Hay algo de contundente, de claro, de evidente, que no podría haber sido de otra manera. Ese andar seguro que tienen las grandes películas. Un andar seguro que en la inmensa mayoría de los casos, al conocer mínimamente la gestación de las obras, sabemos que provino de un camino de dudas, de interrogantes planteados hasta el fondo de las cosas. Así, como debe hacerse: ¿cómo contar esto?, ¿cómo mostrar aquello?, ¿cómo transmitir esa emoción sin mostrar o sin decir lo otro? Lo que no se muestra, lo que no se dice, la opción del silencio, la decisión del énfasis ausente, caminos posibles de los cineastas al interior de sus grandes películas.

Esos caminos a veces dan lugar a películas seguras, dichas con aplomo. Empieza una digresión: si este texto fuera una intervención radial las chances de que alguien del programa hiciera alguna chanza con la palabra aplomo serían altas. Aplomo. Películas. Plomo. Ja ja. Ja. Hace poco el cineasta y crítico Juan Villegas tuiteó esto: “Compadezco a los críticos de cine de la radio, que soportan las burlas y risas de conductores y compañeros, al recomendar películas rumanas.” Conductores que quieren pasar por “espectadores comunes” y que definen al crítico de cine como “al que le gustan las películas raras”. Conductores que pretenden presentarse como “la voz del público” ante el crítico. Generalmente mera demagogia, populismo radiofónico. Los críticos a veces terminan adaptando su propio discurso a estas coordenadas, a estos límites. ¿Cine rumano? Qué plomo. ¿Iraní? Qué plomo. ¿Italiano? Qué plomo. ¿Español? Qué plomo. ¿Cine de hace cuarenta años? Qué plomo. ¿Usar la palabra aplomo? Qué rebuscado, qué plomo, a mí dame superheroes, James Bond y las cosas simples. Una posición que se convirtió en moda, y que para hacerse notar a estas alturas necesita volverse cada vez más hiperbólica, absurda, irrisoria. Gente que no quiere escuchar hablar de “cine de autor” y a la vez ignora por completo que “cine de autor” no es un bodrio francés como Nuestras mujeres y sí una obra maestra americana como Terminator de James Cameron.

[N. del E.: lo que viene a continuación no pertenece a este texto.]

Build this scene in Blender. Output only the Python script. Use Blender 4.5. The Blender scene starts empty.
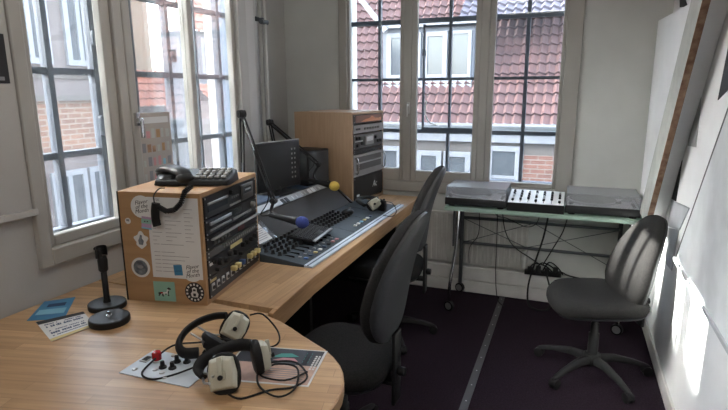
import bpy, bmesh, math, random
from mathutils import Vector as V, Matrix as M
random.seed(7)
S = bpy.context.scene
COL = S.collection
PI = math.pi
rad = math.radians

# ------------------------------------------------------------------ materials
def mat(name, col, rough=.6, metal=0., col2=None, scale=8., stretch=(1, 1, 1), bump=0., bscale=None, spec=.5,
        coat=0., detail=4., contrast=(.35, .65)):
    m = bpy.data.materials.new(name); m.use_nodes = True
    n = m.node_tree.nodes; l = m.node_tree.links; b = n['Principled BSDF']
    b.inputs['Base Color'].default_value = (*col, 1); b.inputs['Roughness'].default_value = rough
    b.inputs['Metallic'].default_value = metal; b.inputs['Specular IOR Level'].default_value = spec
    b.inputs['Coat Weight'].default_value = coat
    tc = n.new('ShaderNodeTexCoord'); mp = n.new('ShaderNodeMapping'); mp.inputs['Scale'].default_value = stretch
    l.new(tc.outputs['Object'], mp.inputs['Vector'])
    if col2 is None: col2 = tuple(c * .88 for c in col)
    t = n.new('ShaderNodeTexNoise'); t.inputs['Scale'].default_value = scale; t.inputs['Detail'].default_value = detail
    l.new(mp.outputs[0], t.inputs['Vector'])
    r = n.new('ShaderNodeValToRGB'); r.color_ramp.elements[0].position = contrast[0]; r.color_ramp.elements[1].position = contrast[1]
    r.color_ramp.elements[0].color = (*col2, 1); r.color_ramp.elements[1].color = (*col, 1)
    l.new(t.outputs['Fac'], r.inputs[0]); l.new(r.outputs[0], b.inputs['Base Color'])
    if bump:
        t2 = n.new('ShaderNodeTexNoise'); t2.inputs['Scale'].default_value = bscale or scale * 6
        l.new(mp.outputs[0], t2.inputs['Vector'])
        bp = n.new('ShaderNodeBump'); bp.inputs['Strength'].default_value = bump; bp.inputs['Distance'].default_value = .004
        l.new(t2.outputs['Fac'], bp.inputs['Height']); l.new(bp.outputs[0], b.inputs['Normal'])
    return m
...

Por suerte esto no es así en todas las radios, pero es una tendencia asentada en demasiados programas desde hace ya demasiados años.

Volvamos a las películas seguras, esas que transmiten aplomo, esas que se imponen, incluso por sobre los conductores radiales banana. Julieta es una de ellas. Hice una crítica sin contar prácticamente nada del argumento http://www.lanacion.com.ar/1911441-cine-espanol-con-letras-mayusculas; no siempre hay que hacerlo, y menos con películas que cuentan vidas, que descubren sus intersticios. Julieta ilumina, con una luz impactante, con una imagen casi mayormente diurna. Y al pensar en esto recuerdo el tren en la noche, el tren hitchcockiano, y me doy cuenta de que es también un tren truffautiano, un tren de El amor en fuga -que a su vez también era de Hitchcock- con su freno, sus valijas cayendo, con la persona corriendo al lado del tren detenido. Las grandes películas seguras, hechas con aplomo, van sedimentando con los días, van ramificando sus sentidos; volvemos a ellas, no dieron todo de sí en una primera aproximación. Son mucho más de lo que ve una primera mirada. Y hablando de nuevas miradas, de regresos a películas, volví al principio de Annie Hall -acá llamada, ay, Dos extraños amantes- de Woody Allen. Alvy Singer (Allen) habla a cámara, nos habla, “canta” sus verdades, o sus maneras de ver el mundo y de verse, eso que hemos dado en llamar sus neurosis. Alvy es un personaje plasmado con una seguridad pasmosa, toda la película lo es. Annie Hall es un relato filtrado de forma explícita por el autor. Los pases de tiempo, el hablarnos a los ojos, la entrada de Alvy adulto en el colegio de Alvy niño, el desprecio de Alvy -y Allen- por los que lo encaran en la puerta del cine, el chiste de los profesores y los de gimnasia llevado más allá de la cita décadas más tarde de Linklater en Escuela de Rock. Annie Hall es una película fuertemente alleniana y evidentemente segura, de un cineasta en pleno uso de sus facultades. Una película que ayudó a definir lo más fuerte de Allen como autor, construcción que él luego aprovechó en ocasiones en piloto automático y hasta en períodos despreció, desperdició, incluso con cierto desdén (un desdén pretencioso en Match Point, un desdén indolente en El sueño de Cassandra). Julieta, en cambio, es una película en la que Almodóvar está mucho menos expuesto. Está todo el tiempo y la película lleva su firma por todos lados, y es una firma tan segura que no necesita reforzar su trazo, la película respira su identidad sin dificultad.